Trading blocs are intended to provide a level competitive playing field on which all the participating countries are able to benefit economically. This requires continuous reciprocity, without which trade between the states will be uneven, and some states will be disadvantaged. Uneven trade within CARICOM has bettered some countries and beggared others.
suffering in trade
There can be no doubt that Jamaica now heads the list of the beggared. Yet nothing we have heard from our leaders suggests that they appreciate the grave and debilitating nature of the economic disadvantage we suffer in our trade with CARICOM, or that they are prepared to act to rectify it.
The communiqué coming out of the last Heads of Government Meeting, the first for this administration, presents a long list of subjects of beneficial interest to other regional governments. These range from Grenada's dispute with the EXIM Bank of Taiwan to the case by Eastern Caribbean interests against CLICO and BAIC. Yet Jamaica, in the midst of its most crippling economic crisis, could advance no more critical an issue than cricket and the Chris Gayle dispute with the West Indies Cricket Board.
No country in the regional group has suffered the economic disadvantage Jamaica has. It is, therefore, remarkable that any meeting of regional leaders could be convened without the issue of equity and reciprocity in regional trade topping the agenda.

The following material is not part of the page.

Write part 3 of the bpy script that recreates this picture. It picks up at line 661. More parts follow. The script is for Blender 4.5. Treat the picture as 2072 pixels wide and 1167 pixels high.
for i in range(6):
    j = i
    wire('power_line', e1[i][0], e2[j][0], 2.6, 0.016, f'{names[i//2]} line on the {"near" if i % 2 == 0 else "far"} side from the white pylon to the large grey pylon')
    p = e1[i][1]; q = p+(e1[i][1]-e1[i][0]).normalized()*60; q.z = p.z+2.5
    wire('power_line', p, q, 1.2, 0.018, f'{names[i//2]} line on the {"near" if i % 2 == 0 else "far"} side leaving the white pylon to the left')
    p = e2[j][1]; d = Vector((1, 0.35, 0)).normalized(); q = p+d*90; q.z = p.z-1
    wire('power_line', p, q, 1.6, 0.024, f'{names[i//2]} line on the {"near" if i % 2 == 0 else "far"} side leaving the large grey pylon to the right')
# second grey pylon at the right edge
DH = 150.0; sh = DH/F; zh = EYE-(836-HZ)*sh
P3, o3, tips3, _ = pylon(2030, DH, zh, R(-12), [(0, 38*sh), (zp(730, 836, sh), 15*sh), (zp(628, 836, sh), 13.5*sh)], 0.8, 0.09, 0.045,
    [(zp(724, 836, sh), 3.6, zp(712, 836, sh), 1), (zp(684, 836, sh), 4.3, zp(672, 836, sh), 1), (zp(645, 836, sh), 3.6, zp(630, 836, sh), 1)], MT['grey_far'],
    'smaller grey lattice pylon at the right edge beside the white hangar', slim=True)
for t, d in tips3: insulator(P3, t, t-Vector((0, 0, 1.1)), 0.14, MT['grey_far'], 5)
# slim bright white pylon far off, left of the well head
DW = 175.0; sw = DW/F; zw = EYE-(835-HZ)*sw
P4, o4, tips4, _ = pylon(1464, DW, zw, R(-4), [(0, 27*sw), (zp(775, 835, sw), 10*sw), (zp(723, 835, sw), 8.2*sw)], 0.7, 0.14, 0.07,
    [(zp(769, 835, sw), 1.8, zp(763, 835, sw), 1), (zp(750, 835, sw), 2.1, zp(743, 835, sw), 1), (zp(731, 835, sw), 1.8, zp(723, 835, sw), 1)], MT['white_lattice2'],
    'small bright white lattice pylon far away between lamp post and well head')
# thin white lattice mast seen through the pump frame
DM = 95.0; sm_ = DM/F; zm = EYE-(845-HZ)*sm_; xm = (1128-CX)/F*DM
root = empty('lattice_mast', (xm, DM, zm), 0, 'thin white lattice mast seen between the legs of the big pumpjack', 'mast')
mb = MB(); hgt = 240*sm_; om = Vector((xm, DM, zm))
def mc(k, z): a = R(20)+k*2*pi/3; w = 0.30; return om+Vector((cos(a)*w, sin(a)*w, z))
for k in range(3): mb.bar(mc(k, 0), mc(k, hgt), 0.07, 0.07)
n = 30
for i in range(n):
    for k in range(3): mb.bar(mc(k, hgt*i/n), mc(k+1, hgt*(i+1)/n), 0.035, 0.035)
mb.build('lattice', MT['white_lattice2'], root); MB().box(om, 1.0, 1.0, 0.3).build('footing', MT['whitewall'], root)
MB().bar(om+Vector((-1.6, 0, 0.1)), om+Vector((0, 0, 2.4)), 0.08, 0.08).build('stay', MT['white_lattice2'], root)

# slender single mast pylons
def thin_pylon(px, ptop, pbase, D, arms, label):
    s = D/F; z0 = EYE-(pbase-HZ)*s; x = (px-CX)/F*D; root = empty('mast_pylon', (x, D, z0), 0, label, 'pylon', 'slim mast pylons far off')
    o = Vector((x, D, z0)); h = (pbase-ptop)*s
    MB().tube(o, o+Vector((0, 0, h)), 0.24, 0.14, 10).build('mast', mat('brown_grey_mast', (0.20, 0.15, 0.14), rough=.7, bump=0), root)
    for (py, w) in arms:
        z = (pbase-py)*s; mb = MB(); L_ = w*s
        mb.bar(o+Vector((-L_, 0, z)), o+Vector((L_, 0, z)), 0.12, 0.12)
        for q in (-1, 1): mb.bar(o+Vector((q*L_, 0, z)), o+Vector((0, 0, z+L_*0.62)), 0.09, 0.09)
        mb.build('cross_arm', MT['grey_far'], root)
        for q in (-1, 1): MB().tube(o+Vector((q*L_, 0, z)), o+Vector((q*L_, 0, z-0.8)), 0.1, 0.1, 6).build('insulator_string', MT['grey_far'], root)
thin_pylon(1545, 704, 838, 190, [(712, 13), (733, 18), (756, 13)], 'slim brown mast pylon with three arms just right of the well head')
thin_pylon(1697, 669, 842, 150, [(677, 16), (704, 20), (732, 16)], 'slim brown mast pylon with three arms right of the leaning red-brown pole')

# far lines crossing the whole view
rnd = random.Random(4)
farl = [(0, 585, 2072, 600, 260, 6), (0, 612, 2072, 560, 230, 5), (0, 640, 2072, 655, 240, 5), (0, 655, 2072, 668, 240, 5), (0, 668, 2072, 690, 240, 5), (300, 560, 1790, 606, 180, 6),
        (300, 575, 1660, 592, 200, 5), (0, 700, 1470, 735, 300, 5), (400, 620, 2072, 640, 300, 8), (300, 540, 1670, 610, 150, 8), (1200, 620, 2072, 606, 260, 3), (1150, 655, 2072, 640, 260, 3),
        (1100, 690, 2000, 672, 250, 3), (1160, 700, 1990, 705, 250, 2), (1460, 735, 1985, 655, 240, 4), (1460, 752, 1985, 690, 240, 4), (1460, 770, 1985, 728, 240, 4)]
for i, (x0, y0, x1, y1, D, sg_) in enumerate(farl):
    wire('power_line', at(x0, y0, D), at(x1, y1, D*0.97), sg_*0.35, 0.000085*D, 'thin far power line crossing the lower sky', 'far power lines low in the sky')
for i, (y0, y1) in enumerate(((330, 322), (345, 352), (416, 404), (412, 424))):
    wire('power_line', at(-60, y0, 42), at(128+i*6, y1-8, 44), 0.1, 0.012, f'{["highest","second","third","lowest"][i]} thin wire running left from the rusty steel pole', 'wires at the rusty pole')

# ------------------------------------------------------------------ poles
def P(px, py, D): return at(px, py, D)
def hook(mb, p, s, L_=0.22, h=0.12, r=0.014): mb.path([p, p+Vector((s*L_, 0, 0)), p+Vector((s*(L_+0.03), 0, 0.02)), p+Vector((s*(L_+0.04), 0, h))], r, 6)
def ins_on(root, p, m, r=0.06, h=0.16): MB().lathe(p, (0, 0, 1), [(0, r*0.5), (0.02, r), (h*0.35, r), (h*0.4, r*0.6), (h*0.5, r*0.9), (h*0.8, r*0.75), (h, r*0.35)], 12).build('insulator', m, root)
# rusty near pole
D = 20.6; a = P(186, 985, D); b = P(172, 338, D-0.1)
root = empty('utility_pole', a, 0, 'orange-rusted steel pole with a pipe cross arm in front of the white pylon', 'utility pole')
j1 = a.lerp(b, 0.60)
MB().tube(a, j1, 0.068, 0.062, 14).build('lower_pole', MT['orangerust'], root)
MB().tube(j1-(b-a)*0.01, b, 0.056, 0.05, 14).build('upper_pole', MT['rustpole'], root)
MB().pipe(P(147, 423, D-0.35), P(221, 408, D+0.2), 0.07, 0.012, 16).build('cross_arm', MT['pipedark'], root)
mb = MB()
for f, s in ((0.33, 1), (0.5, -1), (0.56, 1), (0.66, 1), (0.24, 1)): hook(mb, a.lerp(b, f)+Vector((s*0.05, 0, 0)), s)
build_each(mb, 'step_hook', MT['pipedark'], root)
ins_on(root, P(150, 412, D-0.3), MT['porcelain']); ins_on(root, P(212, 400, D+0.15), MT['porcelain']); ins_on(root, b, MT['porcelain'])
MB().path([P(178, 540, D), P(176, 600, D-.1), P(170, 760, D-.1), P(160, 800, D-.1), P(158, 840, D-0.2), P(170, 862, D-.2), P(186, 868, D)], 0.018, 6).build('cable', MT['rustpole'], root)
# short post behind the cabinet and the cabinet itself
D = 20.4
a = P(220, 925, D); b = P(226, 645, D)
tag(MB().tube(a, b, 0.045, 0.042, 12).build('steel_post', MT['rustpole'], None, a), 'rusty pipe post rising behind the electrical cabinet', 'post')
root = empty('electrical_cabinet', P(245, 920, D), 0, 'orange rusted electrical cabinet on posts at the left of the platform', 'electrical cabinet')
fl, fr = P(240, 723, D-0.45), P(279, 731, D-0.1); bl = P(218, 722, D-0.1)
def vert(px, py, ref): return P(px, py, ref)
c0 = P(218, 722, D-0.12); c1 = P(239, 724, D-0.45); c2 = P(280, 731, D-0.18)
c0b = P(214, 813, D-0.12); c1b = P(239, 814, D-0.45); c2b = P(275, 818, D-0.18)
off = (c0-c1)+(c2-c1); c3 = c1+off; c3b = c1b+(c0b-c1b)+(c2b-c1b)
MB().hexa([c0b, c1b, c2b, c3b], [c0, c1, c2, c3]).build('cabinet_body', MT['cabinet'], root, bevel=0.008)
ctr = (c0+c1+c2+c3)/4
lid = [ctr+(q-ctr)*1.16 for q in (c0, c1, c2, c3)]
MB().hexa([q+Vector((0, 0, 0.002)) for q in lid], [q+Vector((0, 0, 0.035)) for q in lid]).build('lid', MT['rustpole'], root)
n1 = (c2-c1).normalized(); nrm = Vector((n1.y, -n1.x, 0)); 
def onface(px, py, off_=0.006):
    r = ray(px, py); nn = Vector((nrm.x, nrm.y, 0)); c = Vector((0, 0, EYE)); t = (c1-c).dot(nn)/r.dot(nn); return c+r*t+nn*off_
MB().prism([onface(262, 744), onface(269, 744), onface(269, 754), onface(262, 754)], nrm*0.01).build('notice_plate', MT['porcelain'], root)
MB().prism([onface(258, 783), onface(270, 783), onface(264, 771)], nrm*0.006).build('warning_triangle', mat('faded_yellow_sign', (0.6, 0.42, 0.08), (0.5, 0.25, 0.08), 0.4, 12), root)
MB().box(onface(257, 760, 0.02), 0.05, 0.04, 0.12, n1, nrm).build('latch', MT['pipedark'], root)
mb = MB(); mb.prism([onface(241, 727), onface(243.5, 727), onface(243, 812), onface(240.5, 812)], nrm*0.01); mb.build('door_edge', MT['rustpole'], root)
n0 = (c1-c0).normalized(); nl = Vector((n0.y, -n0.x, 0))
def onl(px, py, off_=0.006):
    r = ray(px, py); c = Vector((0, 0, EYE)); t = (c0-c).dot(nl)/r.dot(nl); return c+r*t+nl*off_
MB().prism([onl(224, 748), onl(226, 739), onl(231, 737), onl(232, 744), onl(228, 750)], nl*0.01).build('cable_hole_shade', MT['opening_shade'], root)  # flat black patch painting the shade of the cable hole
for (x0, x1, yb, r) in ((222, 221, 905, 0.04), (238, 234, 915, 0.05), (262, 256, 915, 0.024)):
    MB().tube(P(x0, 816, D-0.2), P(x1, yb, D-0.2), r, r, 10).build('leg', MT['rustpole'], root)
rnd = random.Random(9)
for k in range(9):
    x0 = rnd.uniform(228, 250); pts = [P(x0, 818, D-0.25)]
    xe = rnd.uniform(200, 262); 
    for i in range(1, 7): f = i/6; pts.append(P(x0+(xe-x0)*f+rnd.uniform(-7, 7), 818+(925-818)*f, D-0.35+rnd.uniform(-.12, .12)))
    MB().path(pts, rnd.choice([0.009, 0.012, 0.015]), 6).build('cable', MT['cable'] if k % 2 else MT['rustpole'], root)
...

The Jamaican Government must insist that urgency be brought to returning equity in our economic relations within CARICOM.
There is no gainsaying the culpability of the Jamaican Government in undermining the competitiveness of the Jamaican economy and leaving our producers at a disadvantage in CARICOM trade. Dismal performance as the custodians of Jamaica's economic interest in the region is a central part of that failure. However, though much damage has been done, it is not too late for the Government to begin to discharge its responsibility and use its lead role in CARICOM to move Jamaica from the position of disadvantage to one of parity in our trade with the region. After all, CARICOM was intended to help our economy, not harm it.